* [Information provided]:
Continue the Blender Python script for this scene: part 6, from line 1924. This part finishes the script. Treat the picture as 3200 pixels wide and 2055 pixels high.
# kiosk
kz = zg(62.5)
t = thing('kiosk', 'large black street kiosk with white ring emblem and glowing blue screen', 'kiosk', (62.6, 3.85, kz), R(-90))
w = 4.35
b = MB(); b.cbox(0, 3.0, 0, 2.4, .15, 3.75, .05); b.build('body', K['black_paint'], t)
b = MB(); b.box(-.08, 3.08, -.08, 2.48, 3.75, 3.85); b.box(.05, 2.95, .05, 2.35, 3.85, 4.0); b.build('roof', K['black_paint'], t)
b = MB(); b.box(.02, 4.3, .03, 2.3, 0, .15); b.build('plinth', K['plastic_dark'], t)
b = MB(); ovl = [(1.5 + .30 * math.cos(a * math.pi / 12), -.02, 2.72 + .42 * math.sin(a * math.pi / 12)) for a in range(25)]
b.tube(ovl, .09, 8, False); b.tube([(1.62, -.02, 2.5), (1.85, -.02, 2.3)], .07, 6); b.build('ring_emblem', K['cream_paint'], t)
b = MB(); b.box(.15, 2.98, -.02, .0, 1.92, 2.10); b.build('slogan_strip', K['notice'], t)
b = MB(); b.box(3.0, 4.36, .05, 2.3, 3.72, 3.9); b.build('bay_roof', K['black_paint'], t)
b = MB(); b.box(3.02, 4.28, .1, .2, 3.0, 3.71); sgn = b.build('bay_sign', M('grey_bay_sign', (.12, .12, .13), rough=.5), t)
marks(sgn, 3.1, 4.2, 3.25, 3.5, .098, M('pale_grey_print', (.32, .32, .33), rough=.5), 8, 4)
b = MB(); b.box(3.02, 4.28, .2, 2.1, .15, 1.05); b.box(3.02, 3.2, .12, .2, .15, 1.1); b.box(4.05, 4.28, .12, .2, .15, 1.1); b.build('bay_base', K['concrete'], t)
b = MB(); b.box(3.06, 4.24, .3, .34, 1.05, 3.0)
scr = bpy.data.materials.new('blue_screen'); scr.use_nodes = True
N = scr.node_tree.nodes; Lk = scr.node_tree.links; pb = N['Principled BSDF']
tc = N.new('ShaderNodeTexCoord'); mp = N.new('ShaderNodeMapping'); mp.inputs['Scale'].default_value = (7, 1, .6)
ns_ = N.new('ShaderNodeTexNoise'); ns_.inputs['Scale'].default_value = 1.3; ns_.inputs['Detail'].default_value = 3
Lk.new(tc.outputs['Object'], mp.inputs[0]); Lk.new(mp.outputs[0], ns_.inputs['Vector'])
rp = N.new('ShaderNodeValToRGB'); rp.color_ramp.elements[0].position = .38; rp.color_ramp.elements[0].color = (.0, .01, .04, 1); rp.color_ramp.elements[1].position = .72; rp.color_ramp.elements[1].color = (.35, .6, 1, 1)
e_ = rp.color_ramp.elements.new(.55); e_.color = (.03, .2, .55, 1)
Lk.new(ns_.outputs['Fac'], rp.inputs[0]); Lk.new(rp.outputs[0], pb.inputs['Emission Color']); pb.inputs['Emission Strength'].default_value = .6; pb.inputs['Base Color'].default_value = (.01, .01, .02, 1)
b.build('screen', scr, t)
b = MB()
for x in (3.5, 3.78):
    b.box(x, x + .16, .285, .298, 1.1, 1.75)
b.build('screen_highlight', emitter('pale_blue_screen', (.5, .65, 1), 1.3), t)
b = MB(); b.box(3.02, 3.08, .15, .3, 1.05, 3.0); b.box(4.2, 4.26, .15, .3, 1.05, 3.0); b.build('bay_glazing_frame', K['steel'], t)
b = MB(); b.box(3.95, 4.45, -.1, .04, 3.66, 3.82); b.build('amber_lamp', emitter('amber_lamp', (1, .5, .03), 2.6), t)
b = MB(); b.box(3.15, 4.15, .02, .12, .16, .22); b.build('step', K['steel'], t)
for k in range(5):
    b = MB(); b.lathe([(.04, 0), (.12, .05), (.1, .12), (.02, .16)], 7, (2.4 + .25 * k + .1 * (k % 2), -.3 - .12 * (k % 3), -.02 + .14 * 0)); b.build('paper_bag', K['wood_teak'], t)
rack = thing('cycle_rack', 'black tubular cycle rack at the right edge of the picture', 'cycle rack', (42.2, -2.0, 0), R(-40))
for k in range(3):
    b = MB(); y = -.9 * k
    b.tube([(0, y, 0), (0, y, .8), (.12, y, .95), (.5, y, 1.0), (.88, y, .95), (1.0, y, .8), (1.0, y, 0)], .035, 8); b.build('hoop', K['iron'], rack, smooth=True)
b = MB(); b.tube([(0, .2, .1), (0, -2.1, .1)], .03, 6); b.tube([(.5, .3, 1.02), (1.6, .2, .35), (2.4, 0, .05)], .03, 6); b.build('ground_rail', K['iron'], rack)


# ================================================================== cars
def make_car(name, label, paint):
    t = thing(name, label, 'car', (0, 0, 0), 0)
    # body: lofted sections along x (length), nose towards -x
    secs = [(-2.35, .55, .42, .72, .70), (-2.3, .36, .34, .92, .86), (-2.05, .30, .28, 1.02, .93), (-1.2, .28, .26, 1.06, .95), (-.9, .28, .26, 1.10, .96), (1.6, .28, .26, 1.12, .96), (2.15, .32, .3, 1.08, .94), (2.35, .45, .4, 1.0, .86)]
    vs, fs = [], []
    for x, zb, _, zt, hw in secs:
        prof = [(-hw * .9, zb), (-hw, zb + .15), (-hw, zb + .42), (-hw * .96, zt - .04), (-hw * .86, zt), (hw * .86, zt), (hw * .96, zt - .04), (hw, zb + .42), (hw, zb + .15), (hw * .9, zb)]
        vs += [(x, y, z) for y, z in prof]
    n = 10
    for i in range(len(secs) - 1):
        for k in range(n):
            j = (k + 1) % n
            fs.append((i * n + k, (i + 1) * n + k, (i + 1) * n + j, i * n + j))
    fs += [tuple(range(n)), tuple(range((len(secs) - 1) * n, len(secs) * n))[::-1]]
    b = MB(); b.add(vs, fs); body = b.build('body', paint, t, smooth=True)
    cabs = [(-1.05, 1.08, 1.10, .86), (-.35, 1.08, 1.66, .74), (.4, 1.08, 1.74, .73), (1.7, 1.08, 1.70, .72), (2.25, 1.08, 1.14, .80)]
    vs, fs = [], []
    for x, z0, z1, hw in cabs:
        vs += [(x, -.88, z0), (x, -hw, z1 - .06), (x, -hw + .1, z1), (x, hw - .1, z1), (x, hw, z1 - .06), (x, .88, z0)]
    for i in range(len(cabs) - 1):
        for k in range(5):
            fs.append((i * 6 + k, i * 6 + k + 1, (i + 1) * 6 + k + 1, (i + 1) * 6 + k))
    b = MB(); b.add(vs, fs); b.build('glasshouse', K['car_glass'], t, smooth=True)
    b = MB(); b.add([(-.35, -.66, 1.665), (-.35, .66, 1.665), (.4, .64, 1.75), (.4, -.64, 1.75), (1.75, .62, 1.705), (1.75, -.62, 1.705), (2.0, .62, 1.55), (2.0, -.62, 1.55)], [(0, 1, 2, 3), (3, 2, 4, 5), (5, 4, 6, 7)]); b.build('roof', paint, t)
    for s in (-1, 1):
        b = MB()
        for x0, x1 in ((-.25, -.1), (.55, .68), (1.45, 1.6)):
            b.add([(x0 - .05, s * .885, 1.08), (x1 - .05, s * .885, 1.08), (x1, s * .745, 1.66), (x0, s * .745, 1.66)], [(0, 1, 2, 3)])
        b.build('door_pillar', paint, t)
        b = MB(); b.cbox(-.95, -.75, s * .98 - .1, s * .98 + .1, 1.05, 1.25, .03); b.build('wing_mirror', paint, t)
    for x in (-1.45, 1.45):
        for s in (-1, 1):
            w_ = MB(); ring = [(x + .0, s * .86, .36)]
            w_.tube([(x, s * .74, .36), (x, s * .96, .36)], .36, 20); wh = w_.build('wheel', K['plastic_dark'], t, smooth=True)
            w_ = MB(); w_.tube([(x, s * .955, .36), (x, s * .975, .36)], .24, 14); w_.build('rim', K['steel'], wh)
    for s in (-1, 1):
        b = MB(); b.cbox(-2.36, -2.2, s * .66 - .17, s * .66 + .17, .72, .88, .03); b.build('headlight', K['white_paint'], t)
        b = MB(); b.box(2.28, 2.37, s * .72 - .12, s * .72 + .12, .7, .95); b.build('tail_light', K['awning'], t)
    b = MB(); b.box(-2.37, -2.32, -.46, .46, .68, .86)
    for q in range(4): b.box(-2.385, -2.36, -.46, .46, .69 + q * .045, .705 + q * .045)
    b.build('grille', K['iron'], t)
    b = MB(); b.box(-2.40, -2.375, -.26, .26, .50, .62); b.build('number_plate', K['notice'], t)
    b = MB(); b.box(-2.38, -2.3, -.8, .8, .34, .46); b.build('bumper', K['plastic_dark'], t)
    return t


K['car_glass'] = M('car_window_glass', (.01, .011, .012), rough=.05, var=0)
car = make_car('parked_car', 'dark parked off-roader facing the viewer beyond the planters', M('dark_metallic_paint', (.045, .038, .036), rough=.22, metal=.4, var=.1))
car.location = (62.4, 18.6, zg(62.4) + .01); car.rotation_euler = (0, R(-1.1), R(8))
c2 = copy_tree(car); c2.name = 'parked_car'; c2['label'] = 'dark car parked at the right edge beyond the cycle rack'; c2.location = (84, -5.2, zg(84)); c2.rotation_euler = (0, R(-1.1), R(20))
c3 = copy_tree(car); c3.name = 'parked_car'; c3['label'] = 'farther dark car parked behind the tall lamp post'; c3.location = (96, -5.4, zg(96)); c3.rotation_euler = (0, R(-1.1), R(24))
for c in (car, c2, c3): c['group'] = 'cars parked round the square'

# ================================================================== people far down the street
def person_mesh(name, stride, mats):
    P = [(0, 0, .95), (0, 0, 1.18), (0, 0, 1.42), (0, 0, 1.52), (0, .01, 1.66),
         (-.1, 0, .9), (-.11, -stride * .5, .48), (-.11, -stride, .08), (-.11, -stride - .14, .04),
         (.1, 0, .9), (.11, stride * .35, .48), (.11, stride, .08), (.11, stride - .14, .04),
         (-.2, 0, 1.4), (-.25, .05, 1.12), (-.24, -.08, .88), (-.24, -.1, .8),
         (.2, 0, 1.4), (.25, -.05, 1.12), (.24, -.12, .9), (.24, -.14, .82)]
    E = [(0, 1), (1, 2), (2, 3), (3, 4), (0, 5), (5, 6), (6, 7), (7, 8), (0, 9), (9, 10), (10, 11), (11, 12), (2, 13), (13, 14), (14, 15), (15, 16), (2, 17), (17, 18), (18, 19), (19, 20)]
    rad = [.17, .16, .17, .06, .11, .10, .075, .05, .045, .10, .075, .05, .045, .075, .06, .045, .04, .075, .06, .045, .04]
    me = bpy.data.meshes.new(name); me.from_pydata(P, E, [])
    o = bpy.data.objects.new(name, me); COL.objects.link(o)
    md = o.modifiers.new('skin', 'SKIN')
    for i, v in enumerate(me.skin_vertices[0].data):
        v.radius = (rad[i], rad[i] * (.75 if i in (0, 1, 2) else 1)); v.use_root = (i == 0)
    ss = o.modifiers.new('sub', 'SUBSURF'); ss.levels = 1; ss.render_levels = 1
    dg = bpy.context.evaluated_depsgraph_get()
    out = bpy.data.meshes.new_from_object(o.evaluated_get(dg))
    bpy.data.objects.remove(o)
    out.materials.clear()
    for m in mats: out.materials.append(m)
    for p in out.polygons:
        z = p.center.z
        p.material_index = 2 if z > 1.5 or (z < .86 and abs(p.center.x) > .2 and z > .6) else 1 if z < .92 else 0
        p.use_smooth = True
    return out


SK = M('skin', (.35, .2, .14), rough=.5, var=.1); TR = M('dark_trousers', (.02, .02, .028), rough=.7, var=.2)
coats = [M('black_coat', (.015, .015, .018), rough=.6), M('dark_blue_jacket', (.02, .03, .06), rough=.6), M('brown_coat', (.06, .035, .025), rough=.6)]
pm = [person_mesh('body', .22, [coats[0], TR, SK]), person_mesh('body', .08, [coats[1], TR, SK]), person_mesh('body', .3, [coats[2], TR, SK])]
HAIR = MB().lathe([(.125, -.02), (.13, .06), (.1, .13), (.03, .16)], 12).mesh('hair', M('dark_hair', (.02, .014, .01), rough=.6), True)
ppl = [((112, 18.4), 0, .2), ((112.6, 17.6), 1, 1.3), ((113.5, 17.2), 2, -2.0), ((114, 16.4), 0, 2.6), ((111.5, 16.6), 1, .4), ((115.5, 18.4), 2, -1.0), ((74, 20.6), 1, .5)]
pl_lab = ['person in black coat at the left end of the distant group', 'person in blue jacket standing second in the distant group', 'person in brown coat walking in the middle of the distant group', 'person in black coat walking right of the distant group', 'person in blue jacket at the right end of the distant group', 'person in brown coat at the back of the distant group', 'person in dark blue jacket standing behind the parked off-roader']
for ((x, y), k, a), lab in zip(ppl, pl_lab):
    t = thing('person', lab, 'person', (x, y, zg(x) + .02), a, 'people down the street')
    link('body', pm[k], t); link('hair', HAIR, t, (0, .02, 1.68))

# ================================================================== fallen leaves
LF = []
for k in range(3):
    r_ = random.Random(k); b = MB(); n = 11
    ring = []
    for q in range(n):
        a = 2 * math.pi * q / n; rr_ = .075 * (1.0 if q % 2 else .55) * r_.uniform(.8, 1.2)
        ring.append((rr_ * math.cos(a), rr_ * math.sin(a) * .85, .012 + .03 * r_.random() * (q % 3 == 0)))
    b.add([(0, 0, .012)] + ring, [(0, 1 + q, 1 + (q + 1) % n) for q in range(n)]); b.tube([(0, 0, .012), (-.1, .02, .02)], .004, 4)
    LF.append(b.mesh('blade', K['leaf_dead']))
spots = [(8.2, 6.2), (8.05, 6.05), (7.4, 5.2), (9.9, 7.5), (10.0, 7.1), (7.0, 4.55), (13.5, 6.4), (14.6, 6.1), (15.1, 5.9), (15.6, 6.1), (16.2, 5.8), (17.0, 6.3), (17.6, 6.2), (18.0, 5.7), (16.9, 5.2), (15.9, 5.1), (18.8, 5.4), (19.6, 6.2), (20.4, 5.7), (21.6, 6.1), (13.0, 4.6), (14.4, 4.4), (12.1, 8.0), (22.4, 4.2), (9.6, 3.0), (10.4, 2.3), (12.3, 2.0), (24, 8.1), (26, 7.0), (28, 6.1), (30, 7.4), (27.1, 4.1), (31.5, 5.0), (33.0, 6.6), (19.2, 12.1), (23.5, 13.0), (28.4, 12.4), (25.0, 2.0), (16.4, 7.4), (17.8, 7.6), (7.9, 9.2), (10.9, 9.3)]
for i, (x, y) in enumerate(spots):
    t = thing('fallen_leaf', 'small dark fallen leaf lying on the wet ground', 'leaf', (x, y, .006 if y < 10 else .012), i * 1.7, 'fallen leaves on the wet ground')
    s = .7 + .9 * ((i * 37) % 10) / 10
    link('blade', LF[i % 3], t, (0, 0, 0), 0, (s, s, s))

* [Task details]: State how many lines of the listing above hold the word "picture", with nothing but the number.

* [Solution to this problem]: 2